### DIRECTIVE
Repeat exactly the lines from the start through the line with "from mathutils import Vector, Matrix, noise", both ends included.

### DATASET EXCERPT
____

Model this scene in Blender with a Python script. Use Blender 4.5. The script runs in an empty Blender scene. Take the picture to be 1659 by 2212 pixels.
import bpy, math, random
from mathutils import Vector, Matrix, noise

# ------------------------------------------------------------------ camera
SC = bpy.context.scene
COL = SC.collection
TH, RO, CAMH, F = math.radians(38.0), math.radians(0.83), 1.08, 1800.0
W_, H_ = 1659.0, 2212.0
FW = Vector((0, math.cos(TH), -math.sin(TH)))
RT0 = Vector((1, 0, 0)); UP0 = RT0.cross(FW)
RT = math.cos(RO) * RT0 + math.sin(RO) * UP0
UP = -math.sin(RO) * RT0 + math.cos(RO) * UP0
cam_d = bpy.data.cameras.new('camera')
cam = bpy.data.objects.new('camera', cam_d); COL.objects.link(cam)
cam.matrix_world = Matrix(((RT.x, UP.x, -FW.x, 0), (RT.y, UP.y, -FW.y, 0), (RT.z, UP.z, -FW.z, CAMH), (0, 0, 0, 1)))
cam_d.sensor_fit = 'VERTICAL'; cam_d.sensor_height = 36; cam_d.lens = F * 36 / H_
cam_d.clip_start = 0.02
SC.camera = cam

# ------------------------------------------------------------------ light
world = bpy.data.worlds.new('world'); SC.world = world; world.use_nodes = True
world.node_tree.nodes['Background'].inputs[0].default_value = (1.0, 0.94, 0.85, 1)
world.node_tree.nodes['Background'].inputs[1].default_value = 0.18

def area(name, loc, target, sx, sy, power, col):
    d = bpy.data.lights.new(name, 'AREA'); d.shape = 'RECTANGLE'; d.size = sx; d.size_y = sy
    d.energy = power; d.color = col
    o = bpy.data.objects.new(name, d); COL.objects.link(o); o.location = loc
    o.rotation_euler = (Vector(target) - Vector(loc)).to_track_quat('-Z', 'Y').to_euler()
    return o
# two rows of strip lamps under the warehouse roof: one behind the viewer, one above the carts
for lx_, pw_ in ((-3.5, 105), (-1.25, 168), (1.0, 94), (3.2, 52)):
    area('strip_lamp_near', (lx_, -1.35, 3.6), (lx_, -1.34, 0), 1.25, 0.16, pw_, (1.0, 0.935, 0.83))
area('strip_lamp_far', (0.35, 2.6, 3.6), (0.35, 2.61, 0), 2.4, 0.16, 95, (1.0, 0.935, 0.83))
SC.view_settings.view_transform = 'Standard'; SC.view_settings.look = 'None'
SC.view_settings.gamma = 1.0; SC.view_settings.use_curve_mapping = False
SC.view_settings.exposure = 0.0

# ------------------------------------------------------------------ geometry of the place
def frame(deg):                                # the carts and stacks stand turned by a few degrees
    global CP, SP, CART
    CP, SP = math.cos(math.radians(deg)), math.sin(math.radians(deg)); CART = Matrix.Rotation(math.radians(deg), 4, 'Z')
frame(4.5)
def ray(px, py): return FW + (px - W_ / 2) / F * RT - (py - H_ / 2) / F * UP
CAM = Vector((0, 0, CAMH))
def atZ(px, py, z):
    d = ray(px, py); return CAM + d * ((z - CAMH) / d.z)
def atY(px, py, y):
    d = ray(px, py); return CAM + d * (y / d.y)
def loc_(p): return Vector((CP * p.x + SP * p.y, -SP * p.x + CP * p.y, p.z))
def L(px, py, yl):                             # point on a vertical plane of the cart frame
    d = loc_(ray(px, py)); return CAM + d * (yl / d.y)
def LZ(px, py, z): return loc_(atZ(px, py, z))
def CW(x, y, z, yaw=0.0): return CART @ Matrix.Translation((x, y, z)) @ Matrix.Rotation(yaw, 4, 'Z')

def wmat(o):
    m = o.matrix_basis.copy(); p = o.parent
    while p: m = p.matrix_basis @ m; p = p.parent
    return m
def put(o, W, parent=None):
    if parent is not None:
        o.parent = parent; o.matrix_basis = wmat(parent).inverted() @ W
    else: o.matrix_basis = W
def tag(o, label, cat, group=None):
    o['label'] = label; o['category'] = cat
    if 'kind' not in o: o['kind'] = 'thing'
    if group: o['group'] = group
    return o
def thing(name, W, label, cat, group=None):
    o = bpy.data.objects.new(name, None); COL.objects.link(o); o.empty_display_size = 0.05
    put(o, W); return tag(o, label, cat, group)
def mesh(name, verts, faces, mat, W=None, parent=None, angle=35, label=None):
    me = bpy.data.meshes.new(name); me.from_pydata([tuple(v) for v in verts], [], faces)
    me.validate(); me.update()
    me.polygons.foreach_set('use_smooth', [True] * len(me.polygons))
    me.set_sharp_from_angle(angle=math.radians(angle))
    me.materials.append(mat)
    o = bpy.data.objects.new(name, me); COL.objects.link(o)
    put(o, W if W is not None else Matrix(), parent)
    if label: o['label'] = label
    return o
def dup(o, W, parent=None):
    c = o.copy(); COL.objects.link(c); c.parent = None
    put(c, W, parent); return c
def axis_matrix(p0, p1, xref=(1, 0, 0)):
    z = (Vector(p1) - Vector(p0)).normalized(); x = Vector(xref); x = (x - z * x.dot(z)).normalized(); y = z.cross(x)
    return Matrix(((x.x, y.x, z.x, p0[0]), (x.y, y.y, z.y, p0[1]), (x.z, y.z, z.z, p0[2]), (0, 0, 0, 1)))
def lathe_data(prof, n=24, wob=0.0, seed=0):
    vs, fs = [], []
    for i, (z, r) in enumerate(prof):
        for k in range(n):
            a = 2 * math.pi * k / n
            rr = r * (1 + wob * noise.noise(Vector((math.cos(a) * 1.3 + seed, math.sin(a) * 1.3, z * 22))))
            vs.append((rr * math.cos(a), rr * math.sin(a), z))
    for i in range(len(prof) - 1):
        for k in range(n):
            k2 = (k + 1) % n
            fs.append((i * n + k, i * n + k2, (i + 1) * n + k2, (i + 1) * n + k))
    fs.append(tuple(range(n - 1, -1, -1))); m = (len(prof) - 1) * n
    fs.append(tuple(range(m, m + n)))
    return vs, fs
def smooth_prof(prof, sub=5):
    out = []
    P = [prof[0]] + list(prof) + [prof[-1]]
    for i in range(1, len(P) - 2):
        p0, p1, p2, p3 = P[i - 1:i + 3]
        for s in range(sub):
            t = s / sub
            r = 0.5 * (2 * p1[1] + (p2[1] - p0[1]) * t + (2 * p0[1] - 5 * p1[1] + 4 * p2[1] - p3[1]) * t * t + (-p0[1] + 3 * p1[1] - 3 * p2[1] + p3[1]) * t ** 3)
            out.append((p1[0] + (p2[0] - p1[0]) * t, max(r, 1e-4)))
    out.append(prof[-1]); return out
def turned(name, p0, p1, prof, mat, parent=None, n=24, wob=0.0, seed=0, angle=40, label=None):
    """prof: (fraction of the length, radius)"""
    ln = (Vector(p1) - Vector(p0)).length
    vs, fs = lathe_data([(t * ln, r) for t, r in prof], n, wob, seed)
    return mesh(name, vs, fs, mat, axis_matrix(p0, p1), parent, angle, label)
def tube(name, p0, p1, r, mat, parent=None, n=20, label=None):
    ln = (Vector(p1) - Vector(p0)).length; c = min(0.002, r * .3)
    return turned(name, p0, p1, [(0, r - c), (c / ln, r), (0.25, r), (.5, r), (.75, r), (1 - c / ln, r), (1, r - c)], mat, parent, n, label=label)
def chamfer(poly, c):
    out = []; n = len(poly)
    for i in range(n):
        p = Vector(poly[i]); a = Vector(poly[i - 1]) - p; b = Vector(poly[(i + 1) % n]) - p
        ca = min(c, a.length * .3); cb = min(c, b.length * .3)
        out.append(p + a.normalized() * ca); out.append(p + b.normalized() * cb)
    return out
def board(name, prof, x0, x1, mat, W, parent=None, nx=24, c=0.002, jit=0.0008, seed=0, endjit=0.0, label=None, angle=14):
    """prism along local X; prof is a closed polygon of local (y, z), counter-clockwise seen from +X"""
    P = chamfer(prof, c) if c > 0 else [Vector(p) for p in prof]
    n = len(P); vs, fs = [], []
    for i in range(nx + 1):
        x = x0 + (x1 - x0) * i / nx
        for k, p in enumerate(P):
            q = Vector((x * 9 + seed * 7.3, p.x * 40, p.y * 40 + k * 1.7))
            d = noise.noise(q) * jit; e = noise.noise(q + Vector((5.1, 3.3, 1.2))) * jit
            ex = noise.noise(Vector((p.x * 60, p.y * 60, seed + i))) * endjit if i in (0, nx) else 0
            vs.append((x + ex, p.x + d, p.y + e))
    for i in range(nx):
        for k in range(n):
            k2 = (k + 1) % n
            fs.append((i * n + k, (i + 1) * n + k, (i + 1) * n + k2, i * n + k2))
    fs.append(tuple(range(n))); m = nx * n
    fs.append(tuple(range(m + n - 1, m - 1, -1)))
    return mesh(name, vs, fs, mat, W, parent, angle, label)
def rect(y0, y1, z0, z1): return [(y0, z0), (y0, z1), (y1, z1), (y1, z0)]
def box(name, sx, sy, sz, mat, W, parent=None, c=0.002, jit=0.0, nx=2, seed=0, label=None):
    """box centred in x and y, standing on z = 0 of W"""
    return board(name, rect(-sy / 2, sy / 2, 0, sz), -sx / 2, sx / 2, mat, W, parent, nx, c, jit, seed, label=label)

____

### OUTPUT
Model this scene in Blender with a Python script. Use Blender 4.5. The script runs in an empty Blender scene. Take the picture to be 1659 by 2212 pixels.
import bpy, math, random
from mathutils import Vector, Matrix, noise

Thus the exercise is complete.